I alluded to my own school experiences a little last week: the first day of school was usually fraught with both anxiety and excitement. New teacher(s)! New classmates! New subjects! New school supplies! All of these could make me happy or miserable in the months ahead.
To be honest, I was almost always more anxious than anything. I clearly remember my first day of kindergarten -- I had attended preschool, which was mostly a place to stick me while my parents worked, but then we moved and I had a year off. TV all day! Just me and Mom! Yeah, a fella could get used to this soft living. But the fateful day arrived, and I had to go to kindergarten. Not one kid who lived near me went to my public school. I was being thrown to the wolves. All I'd seen of the school to that point were those hulking, monstrous fifth graders sneering from the basketball court when Mom took me in to sign me up.
Many years later, I heard a woman say, "I didn't have a drink the day I started kindergarten, but I could have used one." And I thought, Yep.
Funny -- as it turned out I liked that school and made some friends I kept for decades.

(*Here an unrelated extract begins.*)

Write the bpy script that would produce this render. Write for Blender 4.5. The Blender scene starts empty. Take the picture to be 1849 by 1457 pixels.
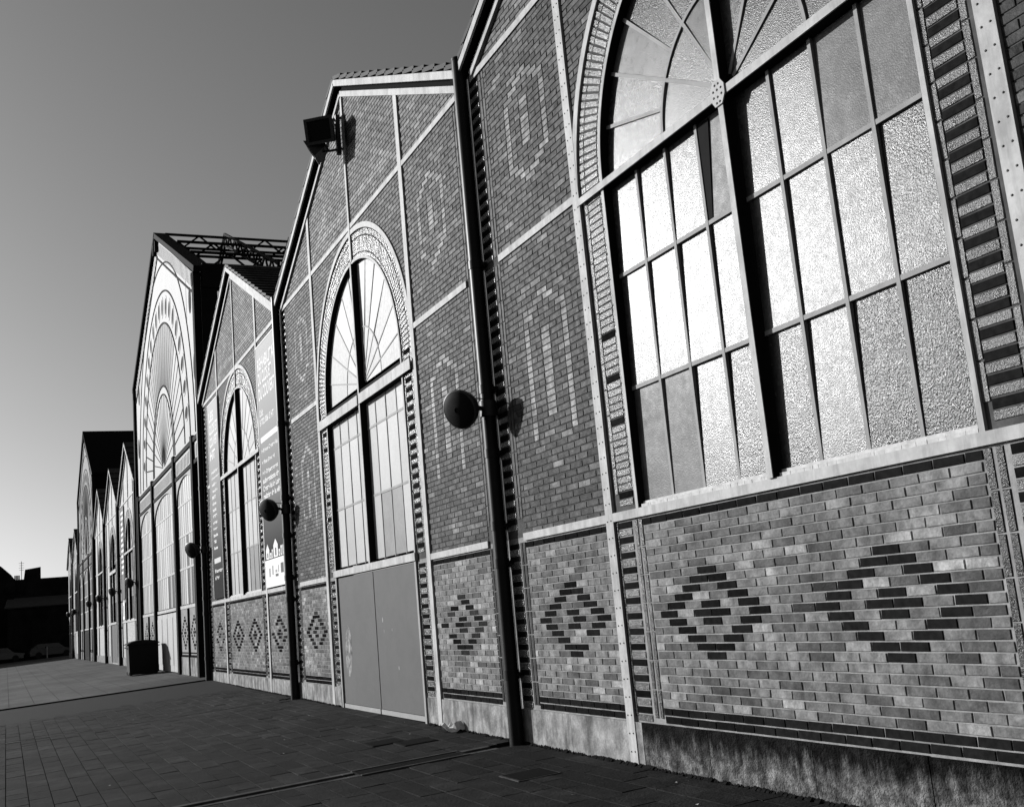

Six years after that fateful first day I started intermediate school, and was so excited I thought I would explode. I was going to different classes all day like a grown-up! That was unbelievably thrilling, to have different classes and different teachers to break up the day. I did have some friends going to this school, so that would be excellent. I was so worked up that I memorized the Welcome! pamphlet, including the map and the location of all my classes. Sixth grade was going to be AWESOME.
Oh, no. No, it was not awesome.
The school was across town, near a very rough neighborhood. Beatings were distributed to the dumb middle-class kids pretty much as soon as we arrived and occasionally thereafter. We thought we could hold our own because of our occasional fistfights in elementary school, but these kids would keep coming at you and upping the stakes until you were bleeding, and they had no compunctions against sneak attacks. Smoking, alcohol, drugs, weaponry, and pubescent pregnancy were not the kinds of things that we had been led to expect by our school experiences prior to this.
Eventually we found the good teachers, and we survived, or most of us did. Some kids managed to get their parents to get them into private schools and out of that nightmare. The rest of us managed to learn something. No one I know died, at least not in the three years at that school.
High school sucked, but for mostly different reasons.
Thoughts of my own first school days are thus always colored with the many weird circumstances of attending public school in New York City. I don't miss it at all. I wouldn't go back for a million dollars.
📏📕📓📐📎📒📖📚🏆🏫
P.S.: I will say I was stunned to discover that kids in other places in America actually had lockers. In my junior high you couldn't even keep your gym shorts at school; the lock on your gym locker would be busted the next day. In my schools they didn't even bother assigning full-size lockers, as I see kids using in any TV show or book set in a junior or senior high. They knew everything would be raided and trashed the second the hallway was empty. My junior high had a row of lockers outside the principal's office and no one could use them, because the Future Inmates of America would bust them open. The administrators took off the locker doors. There was no point.
P.P.S.: Future Inmates of America gag stolen by me from Michael Fry. From his locker.